Sudan, luty 2019

22 lutego rozpoczęliśmy nasze długo oczekiwane safari nurkowe w Sudanie. O tym kierunku marzyliśmy od dawna. Wiedzieliśmy, że nurkowania w Sudanie są najciekawsze z całego regionu Morza Czerwonego. Wiedzieliśmy, że wybrzeże to pod względem nurkowym jest miejscem prawie dziewiczym, że rafy obfitują w duże ławice ryb i mnogość korali. No a przede wszystkim chcieliśmy zobaczyć pozostałości po Precontinental’u, bazie Jacques’a Cousteau. Te odwiedziny miały mieć wymiar symboliczny, powstanie bazy łączyło się w jakiś sposób z powstaniem naszego klubu. Założyciele klubu pochodzili z pokolenia, które na bieżąco fascynowało się projektami Precontinental I i II.

Nasze safari obejmowało trasę północną z jej najsławniejszymi miejscami Shaab Rumi, Sanganeb oraz Angarosh. Pierwszym miłym zaskoczeniem jest prawie zupełny brak innych łodzi n z nurkami. Cisza, spokój, piękno raf i towarzystwo wielkich gatunków ryb. Pod wodą zachwycają kształtem i wielkością koralowce sześciopromienne bez śladów uszkodzeń. Można się poczuć jak odkrywca w miejscu nietkniętym przez człowieka. Poza tym krystalicznie czysta woda i obfitość życia morskiego.
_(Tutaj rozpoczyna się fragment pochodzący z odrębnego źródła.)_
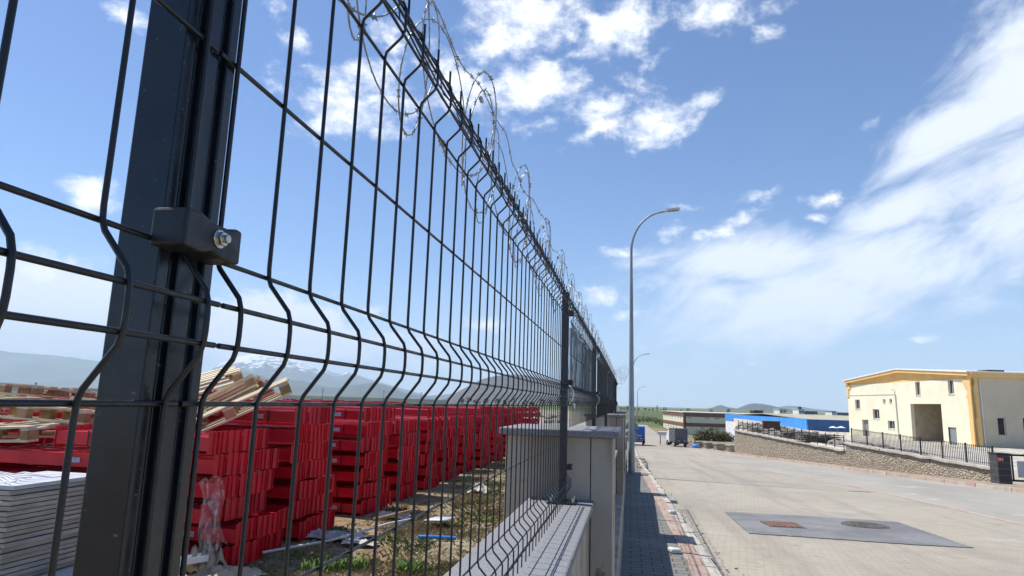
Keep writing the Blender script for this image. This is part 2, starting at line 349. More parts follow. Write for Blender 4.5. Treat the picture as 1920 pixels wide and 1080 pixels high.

Na nas największe wrażenie zrobiła rafa Shaab Rumi. W zasadzie moglibyśmy nurkować  tylko w tym miejscu. Każde wejście do wody to gwarantowane spotkanie z rekinami i ławicami barakud oraz karanksów. Tu też spotkaliśmy w większej ilości rekiny młoty, a także jednego żarłacza srebrnopłetwego.  Rafa Shaab Rumi to miejsce eksperymentu  Precontinental II który w 1963 roku zrealizował Jacques Cousteau.  Z podwodnej wioski zostały do dziś klatki dla rekinów,  hangar na sprzęt i garaż dla pojazdu podwodnego.  Garaż w kształcie kosmicznego spodka, mimo upływu czasu, nadal robi wrażenie, a świadomość że odwiedza się miejsce niezwykłego eksperymentu jeszcze je potęguje.  W garażu batyskaf już nie cumuje ale stał się on domem dla pięknej ławicy glassfish’y.

Drugim miejscem nurkowym, który wzbudził nasze wielkie emocje był wrak Umbrii

Umbria jest nie tylko jednym z najlepszych wraków nurkowych na Morzu Czerwonym ale również na całym świecie. Umbria była włoskim statkiem towarowym zatopionym w 1940r. by uniknąć przejęcia przez Brytyjczyków. Jest imponująco długi na 122 m. Zaczyna się na głębokości 20 m. Szalupy, uzbrojenie i inne elementy są porozrzucane na piaszczystym dnie wokół statku. Wewnątrz pełne ładownie worków cementu, amunicji, butelek wina i samochodów Fiata. Wrażenie robi olbrzymia śruba statku – obowiązkowe miejsce pamiątkowych zdjęć.